## To be done
Starting from the top of the material, restate each line exactly until the line that contains "strands(m, HM, 160, rnd, nape, .0055);", which is also copied. Pictures are excluded.

## Supplied data

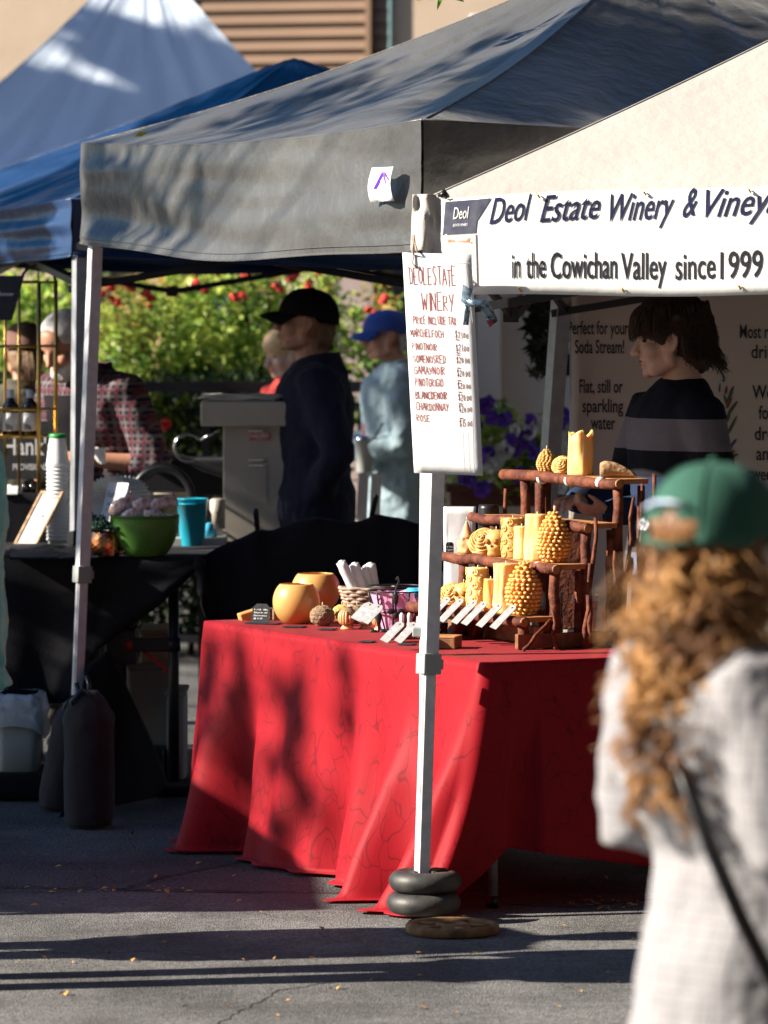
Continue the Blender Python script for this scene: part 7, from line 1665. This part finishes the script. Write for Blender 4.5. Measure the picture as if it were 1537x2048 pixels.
# ---- man in the black cap and navy jacket
man, HM, HC = person('man in a black baseball cap and dark navy jacket standing in profile', stand_at(628, 18.3), LEFT+.10, 1.845, 'skin_old', head_rot=(-.05, -.13, 0),
    arms=[((-.07, -.27, 1.13), (.05, -.235, .90)), ((-.07, .245, 1.14), (.03, .14, .95))], top=dict(mat='navy_jacket', hem=.80, ex=.036, sleeve=.024, wrinkle=.03, collar=True, flare=.01), wide=1.0)
cap_meshes(man, HM, Mt['black_cap'], sz=1.02, tall=1.06)
m = MB(); rnd = random.Random(9)
def nape(r):
    a = pi+r.uniform(-1.15, 1.15); p = V((cos(a)*.098-.01, sin(a)*.079, .01)); return [p, V((cos(a)*.100-.012, sin(a)*.078, -.03)), V((cos(a)*.09-.015, sin(a)*.07, -.06-r.uniform(0, .02))), V((cos(a)*.095-.02, sin(a)*.07, -.078-r.uniform(0, .02)))]
strands(m, HM, 160, rnd, nape, .0055); m.build('hair', Mt['hair_tan'], man, local=True)

# ---- man in the blue cap with a cup
bc, HM, HC = person('older man in a royal blue cap and pale blue grey jacket holding a drink cup', stand_at(797, 22.3), LEFT+.15, 1.76, 'skin_old', head_rot=(.12, .08, 0), lean=.05,
    arms=[((.06, -.255, 1.12), (.27, -.05, 1.10)), ((.02, .26, 1.11), (.28, .06, 1.08))], hands=[dict(d=(.7, .6, .2), n=(.2, .7, 0), thumb=(0, 0, 1), curl=(.7, .75, .8, .85)), dict(d=(.85, -.35, .15), n=(.2, -.7, 0), thumb=(0, 0, 1), curl=(.7, .75, .8, .85))],
    top=dict(mat='pale_jacket', hem=.72, ex=.05, sleeve=.03, wrinkle=.04, collar=True), wide=1.05)
cap_meshes(bc, HM, Mt['blue_cap'], sz=1.05)
m = MB(); rnd = random.Random(3); strands(m, HM, 70, rnd, nape, .004); m.build('hair', Mt['hair_grey'], bc, local=True)
m = MB(); m.tube([(.095, -.05, .0), (.095, .05, .0)], .0025, 5); m.tube([(.09, .052, .0), (.0, .082, .006)], .0025, 5); m.tube([(.09, -.052, .0), (.0, -.082, .006)], .0025, 5); m.xf(HM); m.build('glasses', Mt['dark_metal'], bc, local=True)
m = MB(); m.loft([ering((.12, .0, z), .055, .075) for z in (.95, 1.1, 1.25, 1.34)]); m.build('shirt', Mt['maroon'], bc, local=True, sm=1)
q = at(729, 945, 22.1); cup(V((q.x, 22.08, q.z)), .034, .045, .16, 'grey travel cup held by the man in the blue cap', Mt['grey_plastic'], Mt['chrome'], name='travel_cup')
m = MB(); m.tube([at(745, 885, 22.05), at(766, 846, 22.0)], .006, 6); tag(m.build('straw', Mt['black_plastic'], None), 'black straw sticking out of the grey travel cup', 'straw')

# ---- woman in red
rw, HM, HC = person('fair haired woman in a red top looking down behind the beige machine', stand_at(582, 22.6), radians(218), 1.67, 'skin', head_rot=(-.05, .25, .0), top=dict(mat='red_top', hem=.85, ex=.02, sleeve=.015, wrinkle=.02), head_off=(.05, 0, -.01), wide=.92)
m = MB(); m.ell((-.012, 0, .050), (.112, .089, .086), 20, 12); m.ell((-.03, 0, .0), (.085, .086, .07)); m.ell((-.11, 0, .06), (.045, .05, .05)); m.xf(HM); hs = m.build('hair', Mt['hair_blond'], rw, local=True)

# ---- man in the plaid shirt
pm_, HM, HC = person('grey bearded man in a plaid shirt bending forward with a napkin in hand', stand_at(206, 18.55), radians(232), 1.80, 'skin_old', head_rot=(-.10, .5, 0), lean=.18, head_off=(.10, 0, -.045),
    arms=[((.02, -.29, 1.12), (.20, -.16, 1.10)), ((.04, .31, 1.12), (.24, .12, 1.15))], hands=[None, dict(d=(.7, -.45, -.15), n=(.0, -.6, -.6), thumb=(.4, .2, 1), curl=(.7, .8, .85, .9))],
    top=dict(mat='plaid', hem=.82, ex=.035, sleeve=.024, wrinkle=.03, short=.25, name='shirt', collar=True), wide=1.12)
m = MB(); m.ell((-.022, 0, .048), (.104, .088, .080), 20, 12); m.ell((-.05, 0, -.01), (.06, .082, .06)); m.xf(HM); m.build('hair', Mt['hair_grey'], pm_, local=True, remesh=.007, sm=1)
m = MB(); m.ell((.058, 0, -.09), (.044, .054, .045)); m.ell((.04, .045, -.05), (.03, .022, .05)); m.ell((.04, -.045, -.05), (.03, .022, .05)); m.xf(HM); m.build('beard', Mt['hair_grey'], pm_, local=True, remesh=.007, sm=1, disp=.012, dscale=.02)
m = MB(); m.loft([ering((.175+.20*max(0, z-.95)-.03, -.01, z), .035, .085) for z in (.85, 1.0, 1.15, 1.3, 1.4)]); m.build('apron', Mt['black_cap'], pm_, local=True, sm=1)
q = at(203, 912, 18.2); m = MB(); rg = []
for i in range(9):
    u = i/8; n = 16; rg.append([q+V((-.03*u+.008, 0, .06*u-.03))+V((cos(2*pi*k/n)*(.012+.022*u)*(1+.35*noise.noise(V((k, u*4, 1)))), sin(2*pi*k/n)*(.012+.02*u), .012*noise.noise(V((k*.9, u*3, 2))))) for k in range(n)])
m.loft(rg); tag(m.build('napkin', Mt['paper'], None, False), 'crumpled white napkin held in the hand of the plaid shirt man', 'napkin')

# ---- person in the brown cap, from behind
bp_, HM, HC = person('person in a brown cap and olive jacket seen from behind the gold rack', stand_at(52, 19.6), radians(95), 1.70, 'skin_old', head_rot=(0, .15, 0), top=dict(mat='olive_jacket', hem=.80, ex=.045, sleeve=.03, wrinkle=.03, collar=True), wide=1.1)
cap_meshes(bp_, HM, Mt['brown_cap'], brim=True, sz=1.07, tall=1.1)
m = MB(); rnd = random.Random(13); strands(m, HM, 130, rnd, nape, .006)
def pony(r):
    y = r.uniform(-.03, .03); return [V((-.10, y*.6, .0)), V((-.13, y, -.03)), V((-.135, y*1.3, -.09)), V((-.12, y*1.2, -.16+r.uniform(-.02, .02)))]
strands(m, HM, 50, rnd, pony, .008); m.build('hair', Mt['hair_tan'], bp_, local=True)

# ---- passers-by at the left edge
tl, HM, HC = person('person in a teal jacket mostly cut off by the left edge of the frame', (-1.15, 12.12, 0), radians(172), 1.74, 'skin', arms=[((.0, -.26, 1.16), (.10, -.25, .95)), ((-.115, .25, 1.13), (.08, .24, 1.02))], top=dict(mat='teal', hem=.80, ex=.045, sleeve=.035, wrinkle=.03), wide=1.05)
m = MB(); m.ell((-.02, 0, .045), (.108, .09, .085), 20, 12); m.ell((-.05, 0, -.03), (.06, .085, .09)); m.xf(HM); m.build('hair', Mt['hair_dark'], tl, local=True, remesh=.008, sm=1)
t2, HM, HC = person('person in an olive jacket walking beyond the left edge of the frame', (-2.1, 12.55, 0), radians(5), 1.72, 'skin', top=dict(mat='olive_jacket', hem=.80, ex=.04, sleeve=.03, wrinkle=.03), wide=1.1)
cap_meshes(t2, HM, Mt['black_cap'])

# ---- woman in the foreground with the green cap and curls
fx = at(1447, 1000, 7.0)
wm, HM, HC = person('curly haired woman in a green cap and pale tweed coat in the foreground', (fx.x, 7.0, 0), radians(30), 1.53, 'skin', head_rot=(.38, .03, 0), head_off=(-.015, .0, 0),
    arms=[((-.03, -.205, 1.13), (.17, -.17, 1.00)), ((-.045, .235, 1.13), (.18, .14, 1.10))], top=dict(mat='tweed', name='coat', hem=.55, ex=.024, sleeve=.020, wrinkle=.022, flare=.035, collar=True), pants='denim', wide=1.0,
    spine=[(.5, -.02), (.85, .015), (1.02, .05), (1.30, -.055), (1.40, -.04), (1.5, 0), (2, 0)])
cp = cap_meshes(wm, HM, Mt['green_cap'], sz=1.24, tall=1.25, back_hole=True)
m = MB()
for k in range(6):
    a = k*pi/3+.5; m.tube([V((-.010+cos(a)*.113*cos(u*pi/2)**.72*1.243, sin(a)*.09*cos(u*pi/2)**.72*1.243, .02+.1255*sin(u*pi/2))) for u in [i/12*.97 for i in range(13)]], .0016, 4)
m.xf(HM); m.build('seam', Mt['green_cap'], cp, local=True)
m = MB(); m.tube([(-.135, -.050, .012), (-.150, 0, .004), (-.135, .050, .012)], .011, 8, flat=.4); m.xf(HM); m.build('strap', Mt['green_cap'], cp, local=True)
m = MB(); m.tube([(-.128, .055, .068), (-.143, .025, .078), (-.146, 0, .079), (-.140, -.03, .075)], .0095, 8, flat=.4); m.xf(HM); m.build('stitched_patch', mat('pale_patch', (.72, .75, .85), (.35, .45, .7), 60, rough=.7), cp, local=True)
m = MB(); m.ell((-.138, .050, .036), (.013, .013, .011)); m.xf(HM); m.build('buckle', Mt['chrome'], cp, local=True)
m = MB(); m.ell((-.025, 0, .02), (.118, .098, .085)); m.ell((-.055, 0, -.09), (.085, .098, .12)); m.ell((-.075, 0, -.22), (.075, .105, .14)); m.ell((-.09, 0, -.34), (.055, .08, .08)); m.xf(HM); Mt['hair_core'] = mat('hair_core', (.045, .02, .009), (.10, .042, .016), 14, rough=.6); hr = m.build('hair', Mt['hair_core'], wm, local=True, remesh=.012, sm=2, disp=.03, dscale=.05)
m = MB(); m.ell((-.030, 0, .032), (.115, .098, .080), 24, 14); 
r_h = random.Random(3)
for _ in range(260):
    a = pi+r_h.uniform(-1.7, 1.7); dr = r_h.uniform(-.004, .004); z1 = r_h.uniform(-.07, -.02); pts = []
    for k in range(8):
        u = k/7; el = 1.15-2.0*u; pts.append(V((-.030+cos(a+.12*sin(u*5+_))*.117*cos(el), sin(a+.12*sin(u*5+_))*.100*cos(el), .032+.082*sin(el))))
    m.tube(pts, .0028, 4)
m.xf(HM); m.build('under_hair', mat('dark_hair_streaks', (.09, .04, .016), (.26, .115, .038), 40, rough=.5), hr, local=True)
rnd = random.Random(11); m = MB()
for i in range(230):
    a = pi+rnd.uniform(-1.9, 1.9); z0 = rnd.uniform(-.33, .02); q = -z0; w_ = 1-.25*max(0, q-.15)/.2
    p = V((cos(a)*.100*w_-.03-.09*min(q, .3), sin(a)*.090*w_, z0)); L = rnd.uniform(.09, .17); R_ = rnd.uniform(.010, .023); tw_ = rnd.uniform(1.2, 2.6)*2*pi; ph0 = rnd.uniform(0, 6); n = 20; sp_ = rnd.uniform(-.01, .035)
    o = V((cos(a), sin(a), 0)); s_ = V((-sin(a), cos(a), 0)); hnd = rnd.choice((-1, 1))
    for f in range(8):
        ph = ph0+rnd.uniform(-.38, .38); dR = rnd.uniform(.75, 1.25); rr = rnd.uniform(.0012, .0024); pts = []
        for k in range(n):
            u = k/(n-1); R2 = R_*(.5+.8*u)*dR; pts.append(p+o*(sp_*u+.010+R2*cos(ph+tw_*u))+s_*(hnd*R2*sin(ph+tw_*u)+.03*noise.noise(V((i, u*2, f*.15)))*u)+V((0, 0, -L*u*(1+.015*f))))
        m.tube(pts, [rr*(1-.75*(k/(n-1))**3) for k in range(n)], 3)
for i in range(140):   # flyaways
    a = pi+rnd.uniform(-2, 2); z0 = rnd.uniform(-.38, .0); p = V((cos(a)*.12-.05, sin(a)*.12, z0)); o = V((cos(a), sin(a), rnd.uniform(-1, .3))); m.tube([p+o*(.02*k)+V((rnd.uniform(-.006, .006), rnd.uniform(-.006, .006), -.006*k*k*.3)) for k in range(4)], .0009, 3)
m.xf(HM); m.build('curls', Mt['curls'], hr, local=True)
WI = (Matrix.Translation((fx.x, 7.0, 0)) @ Matrix.Rotation(radians(30), 4, 'Z') @ Matrix.Scale(1.53/1.75, 4)).inverted()
m = MB(); m.tube([WI @ at(px, py, D) for px, py, D in ((1330, 1420, 6.92), (1385, 1590, 6.83), (1425, 1700, 6.80), (1480, 1830, 6.785), (1545, 1960, 6.78), (1590, 2040, 6.80))], .016, 8, flat=.3); m.build('bag_strap', Mt['black_plastic'], wm, local=True)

## Response to the exercise
Continue the Blender Python script for this scene: part 7, from line 1665. This part finishes the script. Write for Blender 4.5. Measure the picture as if it were 1537x2048 pixels.
# ---- man in the black cap and navy jacket
man, HM, HC = person('man in a black baseball cap and dark navy jacket standing in profile', stand_at(628, 18.3), LEFT+.10, 1.845, 'skin_old', head_rot=(-.05, -.13, 0),
    arms=[((-.07, -.27, 1.13), (.05, -.235, .90)), ((-.07, .245, 1.14), (.03, .14, .95))], top=dict(mat='navy_jacket', hem=.80, ex=.036, sleeve=.024, wrinkle=.03, collar=True, flare=.01), wide=1.0)
cap_meshes(man, HM, Mt['black_cap'], sz=1.02, tall=1.06)
m = MB(); rnd = random.Random(9)
def nape(r):
    a = pi+r.uniform(-1.15, 1.15); p = V((cos(a)*.098-.01, sin(a)*.079, .01)); return [p, V((cos(a)*.100-.012, sin(a)*.078, -.03)), V((cos(a)*.09-.015, sin(a)*.07, -.06-r.uniform(0, .02))), V((cos(a)*.095-.02, sin(a)*.07, -.078-r.uniform(0, .02)))]
strands(m, HM, 160, rnd, nape, .0055); m.build('hair', Mt['hair_tan'], man, local=True)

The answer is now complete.